うちとそと

ヴァージニア・ウルフの『ダロウェイ夫人』(丹治愛訳、集英社文庫、原作は1925年、親本は1998年)です。
1923年6月のある日(特定できるそうですが)、保守系の代議士、ダロウェイ氏の夫人、クラリッサ・ダロウェイが、パーティーをひらきます。それをめぐって、その日の、関係するさまざまな人びとの内面が描かれるのです。そこには、インドの植民地支配のことや、戦争(第一次大戦)で精神に異状をきたし、自ら死を択ぶ帰還兵も登場します。
しかし、作者の思考は、それを内面の劇としてとらえるところにあります。
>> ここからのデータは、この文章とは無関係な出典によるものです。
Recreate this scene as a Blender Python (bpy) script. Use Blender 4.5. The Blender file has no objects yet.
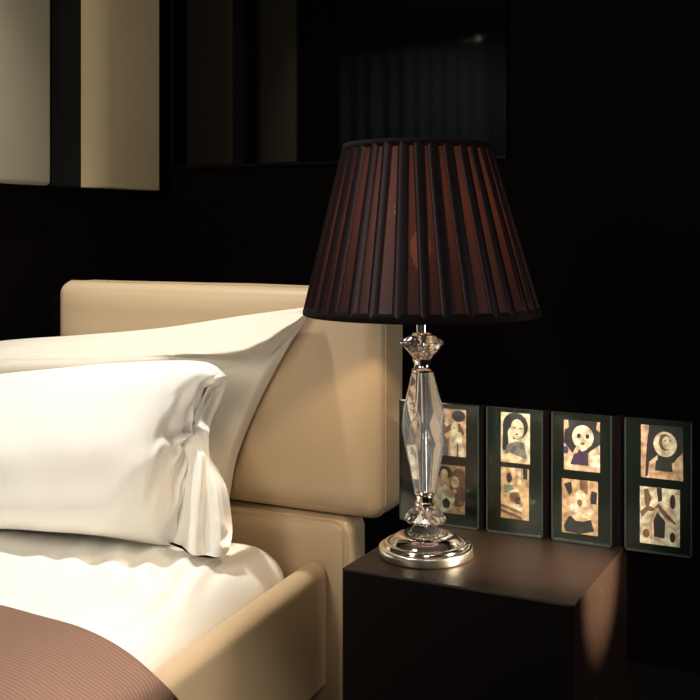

前に同じ作者の、『灯台へ』について書いたことがあります(2007-7-1)が、平穏にみえる日常の中の、あやふやなものを書こうとするのが、作者の本領なのでしょう。
ダロウェイ氏が、自分の娘、エリザベスにみとれる場面がありますが、そうして、徐々に社会の前面にでる世代も変わっていく、そうした流転も、彼女の作風なのでしょう。
作者たちのグループによって、『源氏物語』が西洋に紹介されたのも、そうした意味では当然のことだとも感じられます。